Gecek’s initial reaction to the project “was just pure excitement, man.” A freelance artist, he’s spent years in the games industry but says this is his biggest gig so far. After hearing about a job at Rovio through friends and family, he applied and was offered work on Angry Birds Star Wars as his first project. “You grow up watching Star Wars. Everybody loves Star Wars,” he says. While he certainly worried about being able to do justice to the series, he didn’t share many fans’ fears. “Once they told me, it just felt like it would be the next step. It just makes sense to go from [Angry Birds] Space to Star Wars.”
Rovio art director Toni Kysenius admits that the creators initially considered Star Wars-inspired visuals for Angry Birds Space. But “we consciously stayed away from those ideas as we hoped that one day we could officially work with the franchise,” he told The Verge via email. “When we got the news that the collaboration [would] actually happen we were super excited… We learned that people at LucasArts were equally excited about working with us.”


“I think I also got a lightsaber color wrong.”
By the time Gecek came on the project, the character designs were already set. His job was to turn the movie’s plot points into scenes that were compelling but retained almost all the features of the game’s vector graphics. “[Kysenius] was like, ‘No, we have to stay on scale and on model. It has to be the angry birds,’” Gecek says. At first, “I drew it the way I instinctively would draw it, and sent it off and he was like, ‘That’s not gonna fly.’” Unintentional puns aside, that meant changing details as minute as the length of pig-Vader’s helmet mouthpiece or the placement of his nostrils, which had been stylized in a way that didn’t match the in-game graphics.
Reconciling the comics and the comparatively tiny game graphics proved difficult at points: Kysenius says a few character designs were scrapped because an outfit made it hard to see the bird’s color. The bigger issue was condensing a two-hour movie into a dozen or so images that wouldn’t bloat the game’s file size. Kysenius sketched the most iconic moments – along with captions like “Now I am the master!” – for Gecek, who turned them first into vector designs and then into the finished pieces that appear in the game. His personal favorite is a shot of the Mos Eisley cantina, where “they’re all huddled around the table and Chewbacca is drinking from this little sippy cup… This one, because of the lighting, made me go back to the ones previous to try and bring it up to [this] level.”
Perhaps surprisingly, Gecek isn’t a die-hard Star Wars geek. “I’m not an uber-fan,” he admits, though he re-watched the series before starting work and calls it “awesome.” He pointed out that Han shot first in his splash screen, but some sketches tested the limits of his knowledge, at least when it came to the sort of trivia fans love to check. “I got colors of lasers wrong,” he says. “I think I also got a lightsaber color wrong.” In a way, though, this is heartening – as he says, (almost) everybody loves Star Wars, and this iteration of Angry Birds is more a clever mashup than a piece of canon.

With Angry Birds Star Wars, Rovio has paved the way for other big tie-ins, shooting for the kind of versatility enjoyed by Lego.

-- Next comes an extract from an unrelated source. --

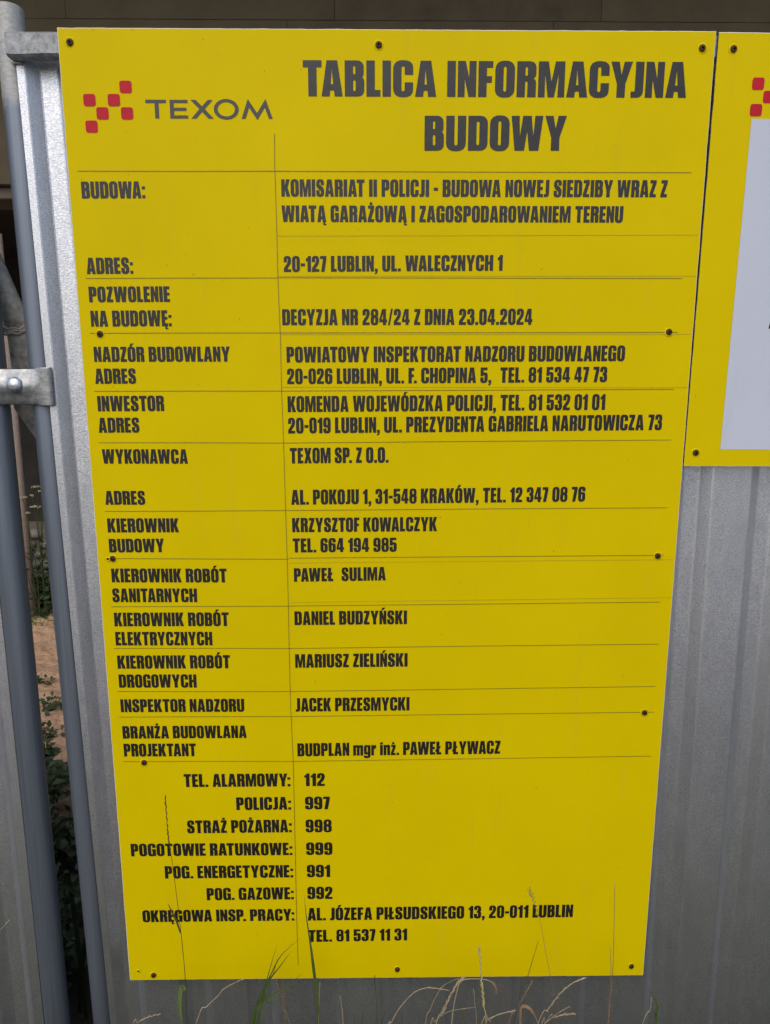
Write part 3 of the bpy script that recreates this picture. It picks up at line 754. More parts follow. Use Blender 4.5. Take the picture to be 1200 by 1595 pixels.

But while Lego offers a set of open-ended building blocks and stylistic touches, Angry Birds brings its own lore and gameplay: how many times can you re-dress birds to look like Batman or Iggy Pop and fling them at pigs?
For Gecek, that’s not a problem. “My favorite things in cartoons,” he says, “are when they cross over in a holiday episode and you see them dressed as other characters. I love crossovers. So if they do another thing like this, then I’m stoked. I’m in.” Where some might see limitations, he sees the trappings and characters of Angry Birds as a new version of timeless cartoon characters like Mickey Mouse, who trotted through endless settings and media styles. “Mickey’s been in Star Wars, and Mickey’s been in a bunch of different things, and that’s what drew me to Rovio,” he explains. “It has something that’s starting to expand a lot bigger than this little mobile game. And that’s really important.”